WHAT THE TASK REQUIRES =
Find the lines holding the word "image" and collect them.

DATA ENTRIES =
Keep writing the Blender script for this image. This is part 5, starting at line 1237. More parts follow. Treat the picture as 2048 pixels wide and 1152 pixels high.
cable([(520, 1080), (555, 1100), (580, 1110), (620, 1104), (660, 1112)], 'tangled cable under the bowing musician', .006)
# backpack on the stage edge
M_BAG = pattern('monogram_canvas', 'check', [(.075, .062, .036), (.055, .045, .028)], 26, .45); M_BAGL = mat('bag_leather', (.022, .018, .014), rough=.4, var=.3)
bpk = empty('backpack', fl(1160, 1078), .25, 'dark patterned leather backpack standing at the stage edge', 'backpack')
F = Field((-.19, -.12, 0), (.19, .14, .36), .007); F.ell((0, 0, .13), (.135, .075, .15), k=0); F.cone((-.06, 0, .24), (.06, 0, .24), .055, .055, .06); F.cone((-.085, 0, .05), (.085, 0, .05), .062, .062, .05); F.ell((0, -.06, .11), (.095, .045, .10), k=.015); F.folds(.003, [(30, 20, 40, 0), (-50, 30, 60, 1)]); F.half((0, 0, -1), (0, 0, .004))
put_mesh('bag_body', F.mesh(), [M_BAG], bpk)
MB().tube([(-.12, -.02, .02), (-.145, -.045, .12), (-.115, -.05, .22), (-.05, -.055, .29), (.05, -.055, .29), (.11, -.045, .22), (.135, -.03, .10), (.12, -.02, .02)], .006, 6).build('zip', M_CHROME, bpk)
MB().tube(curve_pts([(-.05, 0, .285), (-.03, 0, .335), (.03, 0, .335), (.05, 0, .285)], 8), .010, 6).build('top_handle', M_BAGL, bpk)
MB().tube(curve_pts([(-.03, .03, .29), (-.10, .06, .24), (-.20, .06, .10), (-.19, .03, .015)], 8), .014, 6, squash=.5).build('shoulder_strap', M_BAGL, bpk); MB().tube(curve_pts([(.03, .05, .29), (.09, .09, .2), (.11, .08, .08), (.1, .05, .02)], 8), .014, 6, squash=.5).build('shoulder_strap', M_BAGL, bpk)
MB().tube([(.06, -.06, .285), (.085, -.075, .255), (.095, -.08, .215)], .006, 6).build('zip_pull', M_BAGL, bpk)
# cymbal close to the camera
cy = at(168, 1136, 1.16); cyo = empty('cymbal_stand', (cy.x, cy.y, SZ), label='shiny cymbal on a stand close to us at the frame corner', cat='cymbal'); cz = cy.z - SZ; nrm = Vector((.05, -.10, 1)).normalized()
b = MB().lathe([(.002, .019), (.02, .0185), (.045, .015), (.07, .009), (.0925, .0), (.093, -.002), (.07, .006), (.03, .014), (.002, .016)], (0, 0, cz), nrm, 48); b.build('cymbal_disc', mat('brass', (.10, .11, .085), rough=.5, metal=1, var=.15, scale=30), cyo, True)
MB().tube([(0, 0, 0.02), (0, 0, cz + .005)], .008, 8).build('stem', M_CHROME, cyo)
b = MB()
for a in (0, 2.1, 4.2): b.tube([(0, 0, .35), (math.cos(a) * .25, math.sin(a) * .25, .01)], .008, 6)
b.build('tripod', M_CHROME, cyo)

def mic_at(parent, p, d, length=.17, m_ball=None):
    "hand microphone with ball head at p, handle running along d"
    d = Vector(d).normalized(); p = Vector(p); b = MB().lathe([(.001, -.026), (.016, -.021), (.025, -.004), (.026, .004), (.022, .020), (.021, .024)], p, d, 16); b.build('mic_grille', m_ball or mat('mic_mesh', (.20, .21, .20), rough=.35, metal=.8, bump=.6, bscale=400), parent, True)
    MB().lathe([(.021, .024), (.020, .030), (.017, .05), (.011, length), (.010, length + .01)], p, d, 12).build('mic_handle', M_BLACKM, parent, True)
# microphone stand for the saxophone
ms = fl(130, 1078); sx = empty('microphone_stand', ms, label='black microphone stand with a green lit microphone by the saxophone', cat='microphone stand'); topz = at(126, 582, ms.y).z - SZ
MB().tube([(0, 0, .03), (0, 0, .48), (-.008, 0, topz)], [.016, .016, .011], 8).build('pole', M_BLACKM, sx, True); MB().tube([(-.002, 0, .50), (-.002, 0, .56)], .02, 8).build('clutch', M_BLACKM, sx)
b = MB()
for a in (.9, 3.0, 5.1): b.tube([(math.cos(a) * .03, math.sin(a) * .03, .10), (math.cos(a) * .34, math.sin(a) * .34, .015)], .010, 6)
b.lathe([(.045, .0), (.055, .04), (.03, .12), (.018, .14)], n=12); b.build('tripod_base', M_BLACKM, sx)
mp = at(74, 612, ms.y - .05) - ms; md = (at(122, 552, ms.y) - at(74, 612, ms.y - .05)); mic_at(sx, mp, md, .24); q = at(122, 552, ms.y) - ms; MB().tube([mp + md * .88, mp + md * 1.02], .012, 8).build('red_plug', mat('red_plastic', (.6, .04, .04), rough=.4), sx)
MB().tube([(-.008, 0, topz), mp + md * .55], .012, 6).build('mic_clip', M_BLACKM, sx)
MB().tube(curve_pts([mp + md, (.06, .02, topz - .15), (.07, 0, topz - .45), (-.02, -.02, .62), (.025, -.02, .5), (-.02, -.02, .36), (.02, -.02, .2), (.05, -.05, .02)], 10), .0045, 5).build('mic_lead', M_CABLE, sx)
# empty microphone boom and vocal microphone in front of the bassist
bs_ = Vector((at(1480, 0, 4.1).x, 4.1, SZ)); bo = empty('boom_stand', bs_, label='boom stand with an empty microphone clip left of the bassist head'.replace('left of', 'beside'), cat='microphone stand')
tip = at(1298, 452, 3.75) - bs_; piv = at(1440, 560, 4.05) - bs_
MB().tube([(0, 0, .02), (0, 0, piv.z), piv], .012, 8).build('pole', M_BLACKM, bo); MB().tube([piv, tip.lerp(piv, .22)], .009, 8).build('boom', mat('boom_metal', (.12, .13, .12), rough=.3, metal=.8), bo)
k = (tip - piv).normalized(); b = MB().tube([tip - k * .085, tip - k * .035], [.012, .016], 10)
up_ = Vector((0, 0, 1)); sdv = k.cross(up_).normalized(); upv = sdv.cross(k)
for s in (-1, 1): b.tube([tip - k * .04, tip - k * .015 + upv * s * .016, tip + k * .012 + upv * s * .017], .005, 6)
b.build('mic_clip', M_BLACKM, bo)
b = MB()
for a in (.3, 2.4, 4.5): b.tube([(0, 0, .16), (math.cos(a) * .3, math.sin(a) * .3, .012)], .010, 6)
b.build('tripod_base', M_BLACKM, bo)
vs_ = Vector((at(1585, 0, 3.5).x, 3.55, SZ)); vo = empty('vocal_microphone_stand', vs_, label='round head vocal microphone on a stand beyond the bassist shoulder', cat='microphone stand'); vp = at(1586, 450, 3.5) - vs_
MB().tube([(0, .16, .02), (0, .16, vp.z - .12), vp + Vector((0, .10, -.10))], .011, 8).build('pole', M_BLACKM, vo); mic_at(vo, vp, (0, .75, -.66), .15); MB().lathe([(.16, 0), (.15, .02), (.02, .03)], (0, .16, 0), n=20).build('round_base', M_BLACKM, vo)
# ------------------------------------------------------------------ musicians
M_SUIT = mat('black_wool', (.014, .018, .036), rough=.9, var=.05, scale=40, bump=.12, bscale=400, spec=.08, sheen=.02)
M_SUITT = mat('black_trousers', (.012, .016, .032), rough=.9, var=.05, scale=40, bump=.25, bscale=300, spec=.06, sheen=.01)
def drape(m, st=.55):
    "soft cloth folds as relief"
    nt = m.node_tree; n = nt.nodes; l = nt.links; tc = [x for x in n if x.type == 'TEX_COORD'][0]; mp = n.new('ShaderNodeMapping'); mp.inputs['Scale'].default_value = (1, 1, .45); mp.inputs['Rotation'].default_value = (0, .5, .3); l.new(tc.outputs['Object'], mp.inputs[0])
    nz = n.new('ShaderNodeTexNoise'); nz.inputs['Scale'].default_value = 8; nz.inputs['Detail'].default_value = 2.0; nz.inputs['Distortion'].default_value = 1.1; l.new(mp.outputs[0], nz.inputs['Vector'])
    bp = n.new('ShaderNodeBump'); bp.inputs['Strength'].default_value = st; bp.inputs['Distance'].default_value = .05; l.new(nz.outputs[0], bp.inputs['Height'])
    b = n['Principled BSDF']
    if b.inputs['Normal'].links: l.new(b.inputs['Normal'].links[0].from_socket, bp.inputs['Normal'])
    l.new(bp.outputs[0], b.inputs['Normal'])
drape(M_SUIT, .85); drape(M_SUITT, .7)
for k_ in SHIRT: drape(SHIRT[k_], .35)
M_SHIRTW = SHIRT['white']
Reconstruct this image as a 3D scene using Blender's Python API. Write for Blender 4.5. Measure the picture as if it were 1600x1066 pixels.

RESULT OF THIS EXERCISE =
Keep writing the Blender script for this image. This is part 5, starting at line 1237. More parts follow. Treat the picture as 2048 pixels wide and 1152 pixels high.
Reconstruct this image as a 3D scene using Blender's Python API. Write for Blender 4.5. Measure the picture as if it were 1600x1066 pixels.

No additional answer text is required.